Scarsdale Committee for Fair Assessments Appeals Justice Tolbert's Ruling on the Article 78
- Category: On Our Radar
- Published: Thursday, 02 August 2018 15:43
- Joanne Wallenstein
The Scarsdale Committee for Fair Assessments is making another attempt to win their Article 78 proceeding asking that the Village of Scarsdale to annul the 2016 revaluation. Attorney Bob Bernstein is appealing the last decision against them, alleging that the presiding judge in the original proceeding was wrong on the facts of his decision:
1) That the Committee lacked standing.
2) That the Scarsdale School district was not named, even though taxes are paid to the district.
3) The committee had no valid claim.
The legal theory presented in their case, and quoted in part here, states "the Petition alleged that Scarsdale’s assessor conducted a town-wide reassessment using a formula that systematically assessed larger properties on average at 90% of market value, while systematically assessing smaller properties on average at 100% of market value, where the assessor did not deny using such a formula without having any empirical data to support it."
Bernstein argues that the 150 petitioners do have standing and that those with smaller properties “suffered injury in-fact.” He also argues that though the Scarsdale Committee for Fair Assessment does not itself own property, it is “comprised of taxpayers each of whom alleged that they own taxable real property.”
He contends that the failure to name the school district was not a reason for dismissal, saying, “When taxpayers commence an Article 78 proceeding against municipal officials to raise statutory and constitutional challenges based on uniformity and equality to a tax assessment roll, unless relief is also being sought against the school district and county, they are no necessary parties and do not therefore need to be named.”
About the court’s finding that there was no valid claim, the appeal says, “Here, the trial court appears to have overlooked the requirements on a motion to dismiss to: liberally construe the petition, accept all of its allegations as true, accord petitioners every favorable inference, and decide only whether the alleged facts fit within any recognized legal theory.”
Given the passage time, it is difficult to imagine a fair remedy.

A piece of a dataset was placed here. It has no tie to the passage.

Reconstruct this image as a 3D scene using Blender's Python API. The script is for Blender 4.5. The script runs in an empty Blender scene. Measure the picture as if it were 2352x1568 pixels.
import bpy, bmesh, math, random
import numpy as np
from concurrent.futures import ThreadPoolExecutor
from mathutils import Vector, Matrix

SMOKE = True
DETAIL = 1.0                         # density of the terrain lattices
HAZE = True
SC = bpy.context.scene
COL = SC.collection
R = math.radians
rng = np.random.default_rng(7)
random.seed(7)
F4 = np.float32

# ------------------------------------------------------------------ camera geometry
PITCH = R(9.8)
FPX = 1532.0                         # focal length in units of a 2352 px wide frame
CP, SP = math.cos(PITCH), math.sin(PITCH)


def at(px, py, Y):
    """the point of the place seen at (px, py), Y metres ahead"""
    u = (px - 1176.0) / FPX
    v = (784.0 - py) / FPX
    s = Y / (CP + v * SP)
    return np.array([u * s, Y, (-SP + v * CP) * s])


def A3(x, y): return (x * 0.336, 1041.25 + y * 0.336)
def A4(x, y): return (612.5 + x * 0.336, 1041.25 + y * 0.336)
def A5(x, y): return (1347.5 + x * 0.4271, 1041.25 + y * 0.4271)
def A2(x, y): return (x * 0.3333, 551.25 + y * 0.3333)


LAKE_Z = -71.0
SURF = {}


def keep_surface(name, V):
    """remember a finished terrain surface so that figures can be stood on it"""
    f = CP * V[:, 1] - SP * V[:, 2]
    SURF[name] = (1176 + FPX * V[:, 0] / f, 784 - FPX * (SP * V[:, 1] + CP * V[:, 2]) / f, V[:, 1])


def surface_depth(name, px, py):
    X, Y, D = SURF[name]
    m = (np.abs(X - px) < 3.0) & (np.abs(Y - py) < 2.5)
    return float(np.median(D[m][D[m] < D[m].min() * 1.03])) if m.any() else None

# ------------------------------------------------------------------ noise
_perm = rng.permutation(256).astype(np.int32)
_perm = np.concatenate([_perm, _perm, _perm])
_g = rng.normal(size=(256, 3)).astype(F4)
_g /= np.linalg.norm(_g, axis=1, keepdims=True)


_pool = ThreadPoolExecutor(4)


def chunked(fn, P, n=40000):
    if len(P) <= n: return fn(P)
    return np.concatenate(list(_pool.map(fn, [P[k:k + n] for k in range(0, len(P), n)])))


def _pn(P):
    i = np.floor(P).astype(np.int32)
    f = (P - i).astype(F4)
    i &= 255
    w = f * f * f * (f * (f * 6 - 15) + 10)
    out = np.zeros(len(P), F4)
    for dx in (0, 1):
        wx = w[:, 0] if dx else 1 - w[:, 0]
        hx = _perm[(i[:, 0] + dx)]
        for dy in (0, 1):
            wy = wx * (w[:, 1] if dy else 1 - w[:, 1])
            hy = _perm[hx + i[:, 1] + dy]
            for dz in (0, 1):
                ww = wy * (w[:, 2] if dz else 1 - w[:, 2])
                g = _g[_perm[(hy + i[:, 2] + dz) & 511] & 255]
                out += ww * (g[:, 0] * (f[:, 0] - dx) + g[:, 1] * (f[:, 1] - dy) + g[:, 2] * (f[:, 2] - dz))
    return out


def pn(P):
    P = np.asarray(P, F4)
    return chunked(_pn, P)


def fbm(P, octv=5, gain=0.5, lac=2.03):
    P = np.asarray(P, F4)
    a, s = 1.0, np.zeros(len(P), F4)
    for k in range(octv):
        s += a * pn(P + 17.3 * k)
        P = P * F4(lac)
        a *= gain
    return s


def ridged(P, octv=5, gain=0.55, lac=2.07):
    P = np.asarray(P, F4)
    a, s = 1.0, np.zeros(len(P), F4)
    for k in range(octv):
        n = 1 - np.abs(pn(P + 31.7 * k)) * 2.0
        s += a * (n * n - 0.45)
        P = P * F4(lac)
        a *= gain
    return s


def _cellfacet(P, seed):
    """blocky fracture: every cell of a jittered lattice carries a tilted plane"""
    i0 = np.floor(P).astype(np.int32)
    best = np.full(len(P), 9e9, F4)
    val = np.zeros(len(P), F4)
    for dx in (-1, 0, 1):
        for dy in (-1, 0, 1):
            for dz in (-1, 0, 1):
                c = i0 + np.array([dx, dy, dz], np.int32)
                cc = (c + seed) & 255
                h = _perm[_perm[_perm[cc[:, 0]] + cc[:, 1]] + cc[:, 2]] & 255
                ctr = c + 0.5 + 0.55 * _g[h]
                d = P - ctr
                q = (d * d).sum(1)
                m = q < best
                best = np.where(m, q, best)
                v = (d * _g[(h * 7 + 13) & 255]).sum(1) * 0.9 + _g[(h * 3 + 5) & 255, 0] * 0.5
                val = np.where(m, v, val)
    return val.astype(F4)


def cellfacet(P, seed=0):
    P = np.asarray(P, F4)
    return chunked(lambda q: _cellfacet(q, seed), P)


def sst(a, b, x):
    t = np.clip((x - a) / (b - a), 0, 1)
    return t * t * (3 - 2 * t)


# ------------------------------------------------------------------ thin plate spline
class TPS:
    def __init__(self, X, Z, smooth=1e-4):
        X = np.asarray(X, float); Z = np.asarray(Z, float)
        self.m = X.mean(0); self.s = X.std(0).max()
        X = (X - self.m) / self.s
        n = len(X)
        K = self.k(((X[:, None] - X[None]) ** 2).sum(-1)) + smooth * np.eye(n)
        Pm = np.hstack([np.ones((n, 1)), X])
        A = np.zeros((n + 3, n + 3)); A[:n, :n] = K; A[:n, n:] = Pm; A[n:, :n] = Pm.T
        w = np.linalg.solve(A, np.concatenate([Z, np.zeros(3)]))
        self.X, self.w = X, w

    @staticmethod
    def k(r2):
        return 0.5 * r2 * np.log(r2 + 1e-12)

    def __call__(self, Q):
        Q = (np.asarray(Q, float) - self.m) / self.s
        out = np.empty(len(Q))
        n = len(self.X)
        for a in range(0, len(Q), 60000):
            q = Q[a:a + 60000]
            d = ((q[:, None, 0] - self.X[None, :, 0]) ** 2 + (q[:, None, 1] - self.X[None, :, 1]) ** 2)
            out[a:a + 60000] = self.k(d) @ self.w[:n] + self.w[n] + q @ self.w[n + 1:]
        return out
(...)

In the intervening years, many have grieved their taxes resulting in revised assessments and many homes have been sold to new owners. It would be extraordinarily complex to roll back the assessment roll to 2014 valuations and reimburse those who have overpaid and bill those who underpaid.

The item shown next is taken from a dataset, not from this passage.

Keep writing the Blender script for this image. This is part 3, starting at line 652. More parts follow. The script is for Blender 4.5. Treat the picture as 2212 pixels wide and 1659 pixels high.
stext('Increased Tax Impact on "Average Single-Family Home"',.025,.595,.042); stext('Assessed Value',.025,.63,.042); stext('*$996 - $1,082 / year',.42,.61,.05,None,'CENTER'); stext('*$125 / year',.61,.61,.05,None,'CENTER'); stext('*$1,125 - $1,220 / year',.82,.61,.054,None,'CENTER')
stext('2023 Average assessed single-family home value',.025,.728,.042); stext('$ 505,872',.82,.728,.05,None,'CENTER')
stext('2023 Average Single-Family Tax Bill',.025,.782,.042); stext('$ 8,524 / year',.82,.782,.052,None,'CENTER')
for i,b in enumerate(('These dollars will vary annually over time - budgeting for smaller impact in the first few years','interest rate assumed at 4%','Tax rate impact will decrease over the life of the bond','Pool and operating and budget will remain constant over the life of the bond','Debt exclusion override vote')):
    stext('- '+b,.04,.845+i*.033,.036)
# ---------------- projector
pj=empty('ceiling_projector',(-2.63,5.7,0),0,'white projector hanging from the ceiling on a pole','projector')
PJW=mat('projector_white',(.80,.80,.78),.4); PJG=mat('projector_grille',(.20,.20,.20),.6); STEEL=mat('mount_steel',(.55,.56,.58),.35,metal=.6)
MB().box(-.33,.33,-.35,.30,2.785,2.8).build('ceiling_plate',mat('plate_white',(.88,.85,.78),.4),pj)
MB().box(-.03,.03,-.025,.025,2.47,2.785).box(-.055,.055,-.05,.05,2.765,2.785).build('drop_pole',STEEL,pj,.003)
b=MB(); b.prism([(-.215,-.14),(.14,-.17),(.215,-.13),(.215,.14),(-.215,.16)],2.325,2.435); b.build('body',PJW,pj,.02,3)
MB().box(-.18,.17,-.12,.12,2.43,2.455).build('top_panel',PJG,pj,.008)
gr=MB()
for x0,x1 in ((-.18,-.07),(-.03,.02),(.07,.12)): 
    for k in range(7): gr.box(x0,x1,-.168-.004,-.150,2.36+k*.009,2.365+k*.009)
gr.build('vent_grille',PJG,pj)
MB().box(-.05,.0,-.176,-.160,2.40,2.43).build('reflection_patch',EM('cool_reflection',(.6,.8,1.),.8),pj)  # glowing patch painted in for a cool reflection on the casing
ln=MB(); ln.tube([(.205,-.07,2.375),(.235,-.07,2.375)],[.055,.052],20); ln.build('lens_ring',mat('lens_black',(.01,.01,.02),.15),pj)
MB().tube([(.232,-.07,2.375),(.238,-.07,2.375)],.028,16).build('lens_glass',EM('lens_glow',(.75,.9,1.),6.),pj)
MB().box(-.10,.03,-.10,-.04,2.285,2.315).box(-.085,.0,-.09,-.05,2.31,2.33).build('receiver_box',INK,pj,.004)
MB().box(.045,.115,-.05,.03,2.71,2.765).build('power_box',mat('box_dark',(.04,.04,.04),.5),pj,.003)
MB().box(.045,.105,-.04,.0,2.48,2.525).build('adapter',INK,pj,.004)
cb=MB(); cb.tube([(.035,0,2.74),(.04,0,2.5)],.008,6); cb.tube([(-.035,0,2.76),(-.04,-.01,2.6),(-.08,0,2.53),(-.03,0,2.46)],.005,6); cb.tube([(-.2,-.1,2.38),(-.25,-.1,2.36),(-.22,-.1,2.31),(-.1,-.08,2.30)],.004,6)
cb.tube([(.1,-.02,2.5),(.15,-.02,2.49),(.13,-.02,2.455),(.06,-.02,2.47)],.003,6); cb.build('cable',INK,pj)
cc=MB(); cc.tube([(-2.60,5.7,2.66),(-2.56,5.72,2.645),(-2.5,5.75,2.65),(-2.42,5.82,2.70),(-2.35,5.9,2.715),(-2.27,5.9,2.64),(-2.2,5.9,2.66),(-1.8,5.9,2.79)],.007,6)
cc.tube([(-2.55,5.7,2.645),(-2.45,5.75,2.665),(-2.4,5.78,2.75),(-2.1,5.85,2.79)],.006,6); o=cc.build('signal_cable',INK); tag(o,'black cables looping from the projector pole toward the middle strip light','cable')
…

Furthermore, returning to 2014 assessment values may in fact be less equitable than leaving the roll as is. An analysis provided on this site last year by Brian Nottage found that despite the questionable provenance and results of John Ryan's model for the 2016 revaluation, the actual outcome of the 2016 assessment was acceptable. The key difference was that Mr. Nottage used post-revaluation sales numbers, rather than the complaint's pre-valuation sales.
More recent sales data shows that the valuation of high end homes has dropped, due to the change in tax laws regarding the deduction of state and local taxes and limits on the deductibility of mortgage interest. So it’s questionable whether a return to 2014 valuations would be more equitable.
Commenting on the appeal, Mayra Kirkendall-Rodriguez, Co-Chair of the Committee for Fair Assessment said, “We said months ago when the original ruling came down that the committee was planning to appeal. The cost of the appeal was covered by the committee.”
Lee Fischman said, "This past spring, I analyzed assessments versus sales since 2009, had it reviewed by a sophisticated neutral party and then circulated my work within the Scarsdale Forum's Assessment Committee, which I co-chaired. The analysis was not included in the Committee’s recent report, as we judged it out of scope. Nonetheless, the very small group of people leading this law suit received it. My analysis found that the 2016 revaluation was if anything superior to the 2014 revaluation, probably more equitable according to various measures, and probably more accurate overall. Even I was surprised, but my findings did confirm earlier studies with less data. Rolling back Village assessments to values determined in 2014 will not make them more equitable. This appeal does not serve the interests of residents. I originally contributed to the Article 78 proceeding but based on what I've since learned through exhaustive research, I asked that my name be removed from the suit. Unfortunately it was not possible. With my name removed, there would be 149 petitioners, not 150."
Guyon Knight of Quinn Emmanuel one of the attorneys for the intervenors said, “Justice Tolbert was right to dismiss the committee’s lawsuit and we expect that his decision will be affirmed. It’s unclear why the committee waited so many months to file this appeal but after two years of BAR grievances and tax collection this lawsuit makes even less sense now than when it was first filed. Worse, the relief that the committee is seeking would blow a massive hole in the Village’s budget by forcing it to refund two years of taxes paid to the Village, County and School. We expect the second department will affirm Justice Tolbert so that does not come to pass."